**Material provided:**
◇ ◇ ◇ ◇
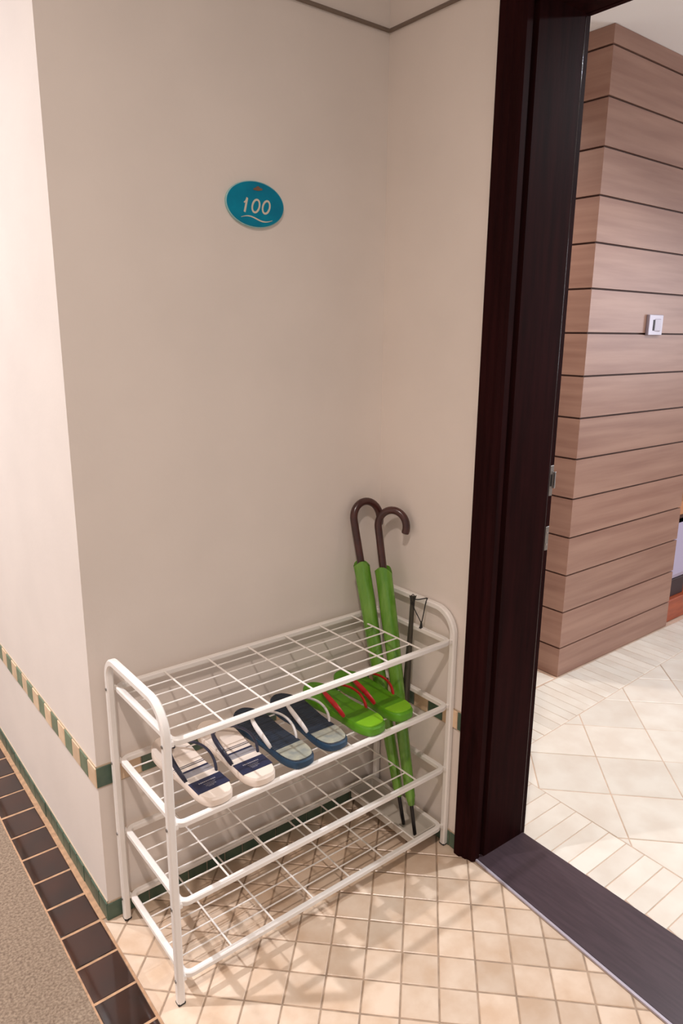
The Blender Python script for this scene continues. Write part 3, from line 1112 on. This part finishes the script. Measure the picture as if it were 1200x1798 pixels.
# ------------------------------------------------------------------ umbrellas
def umbrella(tip, top, hook_dir, label, seed, r_top, hook_r, stem):
    rnd = random.Random(seed)
    A, B = Vector(tip), Vector(top)
    ax = (B - A).normalized()
    Lc = (B - A).length
    root_ = empty('umbrella', tip)
    tag(root_, label, 'umbrella', 'umbrellas standing in the rack')
    side = ax.cross(Vector((0, 1, 0))).normalized()
    nrm = side.cross(ax).normalized()
    # sleeve
    seg = 20
    s0 = 0.085
    m_ = MB()
    nr = 26
    ph = rnd.uniform(0, 6)
    for i in range(nr + 1):
        f = i / nr
        d = s0 + (Lc - s0) * f
        r = 0.0135 + (r_top - 0.0135) * min(1, f * 1.25) ** 0.8
        if i == 0:
            r = 0.009
        for k in range(seg):
            a = 2 * math.pi * k / seg
            w_ = 1 + 0.045 * math.sin(2 * a + ph + f * 3) + 0.035 * math.sin(5 * a + ph * 2 - f * 7) * (0.5 + f)
            dz = 0.0
            if i == nr:
                dz = 0.006 * math.sin(a * 2 + ph) - 0.010 * max(0, math.cos(a - 4.2)) ** 8
                w_ *= 1.04
            p = A + ax * (d + dz) + (side * math.cos(a) + nrm * math.sin(a)) * (r * w_)
            m_.v.append(p)
    # inside of the open end
    for dd, rr in ((-0.004, 0.92), (-0.05, 0.80)):
        for k in range(seg):
            a = 2 * math.pi * k / seg
            dz = 0.006 * math.sin(a * 2 + ph) - 0.010 * max(0, math.cos(a - 4.2)) ** 8 if dd > -0.01 else 0
            m_.v.append(A + ax * (Lc + dd + dz) + (side * math.cos(a) + nrm * math.sin(a)) * (r_top * rr))
    for i in range(nr + 2):
        for k in range(seg):
            m_.f.append((i * seg + k, i * seg + (k + 1) % seg, (i + 1) * seg + (k + 1) % seg, (i + 1) * seg + k))
    m_.f.append(tuple(range(seg - 1, -1, -1)))
    m_.f.append(tuple((nr + 2) * seg + k for k in range(seg)))
    child(m_, 'sleeve', 'umbrella_green', root_, True)
    # ferrule
    m_ = MB().tube([A, A + ax * 0.004, A + ax * 0.03, A + ax * (s0 + 0.02)], 0.0052, 10, radii=[0.7, 0.95, 1.0, 1.1])
    child(m_, 'ferrule', 'ferrule_black', root_, True)
    # crook handle
    hd = Vector(hook_dir)
    hd = (hd - ax * hd.dot(ax)).normalized()
    p0 = A + ax * (Lc - 0.045)
    p1 = A + ax * (Lc + stem)
    pts = [p0, p0 + (p1 - p0) * 0.5]
    c = p1 + hd * hook_r
    for k in range(23):
        a = math.pi - (math.pi * 1.17) * k / 22
        pts.append(c + hd * (hook_r * math.cos(a)) + ax * (hook_r * 1.08 * math.sin(a)))
    n_ = len(pts)
    rad = [1.0] * n_
    m_ = MB().tube(pts, 0.0103, 12, radii=rad)
    child(m_, 'handle', 'handle_wood', root_, True)
    e = pts[-1]
    d_ = (pts[-1] - pts[-2]).normalized()
    child(MB().tube([e - d_ * 0.001, e + d_ * 0.0015, e + d_ * 0.003], 0.0103, 12, radii=[0.98, 0.95, 0.7]), 'end_cap', 'handle_wood', root_, True)
    return root_


umbrella((0.7700, -0.2045, 0.0435), (0.7410, -0.0350, 0.7740), (1.0, -0.15, 0), 'green umbrella leaning deeper into the corner, its crook behind the other', 5, 0.0205, 0.0415, 0.116)
umbrella((0.7640, -0.2560, 0.0435), (0.7870, -0.0745, 0.7590), (0.50, -0.866, 0), 'green umbrella in front, its brown crook nearer the door frame', 11, 0.0215, 0.0395, 0.112)

# ------------------------------------------------------------------ long shoehorn hanging from the side frame
sh_root = empty('shoehorn', (0.806, -0.165, 0.39))
tag(sh_root, 'long dark grey shoehorn hanging by its cord from the rack frame', 'shoehorn')
m = MB()
pth = []
wds = []
for k in range(21):
    f = k / 20
    z = 0.706 - 0.335 * f
    y = -0.1755 + 0.0145 * f
    x = 0.8045 - 0.002 * f
    pth.append(Vector((x, y, z)))
    wds.append(0.0062 + (0.0035 if f < 0.05 else 0) + 0.0050 * max(0, (f - 0.25) / 0.75) ** 0.9)
# curved blade section (a shallow channel) facing the viewer
vd = Vector((0.784, -0.621, 0))
nd = Vector((-0.621, -0.784, 0))
NB = 7
for p, w_ in zip(pth, wds):
    for k in range(NB):
        a = (k / (NB - 1) * 2 - 1)
        m.v.append(p + vd * (a * w_) - nd * (0.004 * a * a))
    for k in range(NB - 1, -1, -1):
        a = (k / (NB - 1) * 2 - 1)
        m.v.append(p + vd * (a * w_) - nd * (0.004 * a * a + 0.0016))
S2 = NB * 2
for i in range(20):
    for k in range(S2):
        m.f.append((i * S2 + k, i * S2 + (k + 1) % S2, (i + 1) * S2 + (k + 1) % S2, (i + 1) * S2 + k))
m.f.append(tuple(range(S2 - 1, -1, -1)))
m.f.append(tuple(20 * S2 + k for k in range(S2)))
child(m, 'blade', 'horn_grey', sh_root, True)
loop = []
for k in range(20):
    a = 2 * math.pi * k / 20
    loop.append(Vector((0.803, -0.1755, 0.697)) + vd * (0.0048 * math.cos(a)) + Vector((0, 0, 1)) * (0.0145 * math.sin(a)) + nd * 0.003)
child(MB().tube(loop, 0.0014, 6, closed=True), 'eyelet', 'cord_black', sh_root, True)
# cord: from the eyelet over the frame's top bar and down to a knot
c1 = bez((0.803, -0.177, 0.700), (0.815, -0.182, 0.690), (0.828, -0.190, 0.700), (0.8415, -0.193, 0.6965), 12)
c2 = bez((0.8415, -0.193, 0.6965), (0.826, -0.200, 0.698), (0.828, -0.196, 0.660), (0.824, -0.190, 0.628), 12)
child(MB().tube(c1 + c2[1:], 0.0015, 6), 'cord', 'cord_black', sh_root, True)
c3 = bez((0.803, -0.176, 0.690), (0.806, -0.178, 0.665), (0.818, -0.184, 0.650), (0.824, -0.190, 0.628), 10)
child(MB().tube(c3, 0.0013, 6), 'cord', 'cord_black', sh_root, True)
child(MB().tube([(0.824, -0.190, 0.634), (0.824, -0.190, 0.628), (0.8235, -0.190, 0.617), (0.823, -0.190, 0.6145)], 0.0036, 8, radii=[0.5, 0.8, 1.2, 1.6]), 'knot', 'cord_black', sh_root, True)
◇ ◇ ◇ ◇
**Description of the task:**
Restate the data above word for word. Skip every picture.

**Written reply:**
The Blender Python script for this scene continues. Write part 3, from line 1112 on. This part finishes the script. Measure the picture as if it were 1200x1798 pixels.
# ------------------------------------------------------------------ umbrellas
def umbrella(tip, top, hook_dir, label, seed, r_top, hook_r, stem):
    rnd = random.Random(seed)
    A, B = Vector(tip), Vector(top)
    ax = (B - A).normalized()
    Lc = (B - A).length
    root_ = empty('umbrella', tip)
    tag(root_, label, 'umbrella', 'umbrellas standing in the rack')
    side = ax.cross(Vector((0, 1, 0))).normalized()
    nrm = side.cross(ax).normalized()
    # sleeve
    seg = 20
    s0 = 0.085
    m_ = MB()
    nr = 26
    ph = rnd.uniform(0, 6)
    for i in range(nr + 1):
        f = i / nr
        d = s0 + (Lc - s0) * f
        r = 0.0135 + (r_top - 0.0135) * min(1, f * 1.25) ** 0.8
        if i == 0:
            r = 0.009
        for k in range(seg):
            a = 2 * math.pi * k / seg
            w_ = 1 + 0.045 * math.sin(2 * a + ph + f * 3) + 0.035 * math.sin(5 * a + ph * 2 - f * 7) * (0.5 + f)
            dz = 0.0
            if i == nr:
                dz = 0.006 * math.sin(a * 2 + ph) - 0.010 * max(0, math.cos(a - 4.2)) ** 8
                w_ *= 1.04
            p = A + ax * (d + dz) + (side * math.cos(a) + nrm * math.sin(a)) * (r * w_)
            m_.v.append(p)
    # inside of the open end
    for dd, rr in ((-0.004, 0.92), (-0.05, 0.80)):
        for k in range(seg):
            a = 2 * math.pi * k / seg
            dz = 0.006 * math.sin(a * 2 + ph) - 0.010 * max(0, math.cos(a - 4.2)) ** 8 if dd > -0.01 else 0
            m_.v.append(A + ax * (Lc + dd + dz) + (side * math.cos(a) + nrm * math.sin(a)) * (r_top * rr))
    for i in range(nr + 2):
        for k in range(seg):
            m_.f.append((i * seg + k, i * seg + (k + 1) % seg, (i + 1) * seg + (k + 1) % seg, (i + 1) * seg + k))
    m_.f.append(tuple(range(seg - 1, -1, -1)))
    m_.f.append(tuple((nr + 2) * seg + k for k in range(seg)))
    child(m_, 'sleeve', 'umbrella_green', root_, True)
    # ferrule
    m_ = MB().tube([A, A + ax * 0.004, A + ax * 0.03, A + ax * (s0 + 0.02)], 0.0052, 10, radii=[0.7, 0.95, 1.0, 1.1])
    child(m_, 'ferrule', 'ferrule_black', root_, True)
    # crook handle
    hd = Vector(hook_dir)
    hd = (hd - ax * hd.dot(ax)).normalized()
    p0 = A + ax * (Lc - 0.045)
    p1 = A + ax * (Lc + stem)
    pts = [p0, p0 + (p1 - p0) * 0.5]
    c = p1 + hd * hook_r
    for k in range(23):
        a = math.pi - (math.pi * 1.17) * k / 22
        pts.append(c + hd * (hook_r * math.cos(a)) + ax * (hook_r * 1.08 * math.sin(a)))
    n_ = len(pts)
    rad = [1.0] * n_
    m_ = MB().tube(pts, 0.0103, 12, radii=rad)
    child(m_, 'handle', 'handle_wood', root_, True)
    e = pts[-1]
    d_ = (pts[-1] - pts[-2]).normalized()
    child(MB().tube([e - d_ * 0.001, e + d_ * 0.0015, e + d_ * 0.003], 0.0103, 12, radii=[0.98, 0.95, 0.7]), 'end_cap', 'handle_wood', root_, True)
    return root_


umbrella((0.7700, -0.2045, 0.0435), (0.7410, -0.0350, 0.7740), (1.0, -0.15, 0), 'green umbrella leaning deeper into the corner, its crook behind the other', 5, 0.0205, 0.0415, 0.116)
umbrella((0.7640, -0.2560, 0.0435), (0.7870, -0.0745, 0.7590), (0.50, -0.866, 0), 'green umbrella in front, its brown crook nearer the door frame', 11, 0.0215, 0.0395, 0.112)

# ------------------------------------------------------------------ long shoehorn hanging from the side frame
sh_root = empty('shoehorn', (0.806, -0.165, 0.39))
tag(sh_root, 'long dark grey shoehorn hanging by its cord from the rack frame', 'shoehorn')
m = MB()
pth = []
wds = []
for k in range(21):
    f = k / 20
    z = 0.706 - 0.335 * f
    y = -0.1755 + 0.0145 * f
    x = 0.8045 - 0.002 * f
    pth.append(Vector((x, y, z)))
    wds.append(0.0062 + (0.0035 if f < 0.05 else 0) + 0.0050 * max(0, (f - 0.25) / 0.75) ** 0.9)
# curved blade section (a shallow channel) facing the viewer
vd = Vector((0.784, -0.621, 0))
nd = Vector((-0.621, -0.784, 0))
NB = 7
for p, w_ in zip(pth, wds):
    for k in range(NB):
        a = (k / (NB - 1) * 2 - 1)
        m.v.append(p + vd * (a * w_) - nd * (0.004 * a * a))
    for k in range(NB - 1, -1, -1):
        a = (k / (NB - 1) * 2 - 1)
        m.v.append(p + vd * (a * w_) - nd * (0.004 * a * a + 0.0016))
S2 = NB * 2
for i in range(20):
    for k in range(S2):
        m.f.append((i * S2 + k, i * S2 + (k + 1) % S2, (i + 1) * S2 + (k + 1) % S2, (i + 1) * S2 + k))
m.f.append(tuple(range(S2 - 1, -1, -1)))
m.f.append(tuple(20 * S2 + k for k in range(S2)))
child(m, 'blade', 'horn_grey', sh_root, True)
loop = []
for k in range(20):
    a = 2 * math.pi * k / 20
    loop.append(Vector((0.803, -0.1755, 0.697)) + vd * (0.0048 * math.cos(a)) + Vector((0, 0, 1)) * (0.0145 * math.sin(a)) + nd * 0.003)
child(MB().tube(loop, 0.0014, 6, closed=True), 'eyelet', 'cord_black', sh_root, True)
# cord: from the eyelet over the frame's top bar and down to a knot
c1 = bez((0.803, -0.177, 0.700), (0.815, -0.182, 0.690), (0.828, -0.190, 0.700), (0.8415, -0.193, 0.6965), 12)
c2 = bez((0.8415, -0.193, 0.6965), (0.826, -0.200, 0.698), (0.828, -0.196, 0.660), (0.824, -0.190, 0.628), 12)
child(MB().tube(c1 + c2[1:], 0.0015, 6), 'cord', 'cord_black', sh_root, True)
c3 = bez((0.803, -0.176, 0.690), (0.806, -0.178, 0.665), (0.818, -0.184, 0.650), (0.824, -0.190, 0.628), 10)
child(MB().tube(c3, 0.0013, 6), 'cord', 'cord_black', sh_root, True)
child(MB().tube([(0.824, -0.190, 0.634), (0.824, -0.190, 0.628), (0.8235, -0.190, 0.617), (0.823, -0.190, 0.6145)], 0.0036, 8, radii=[0.5, 0.8, 1.2, 1.6]), 'knot', 'cord_black', sh_root, True)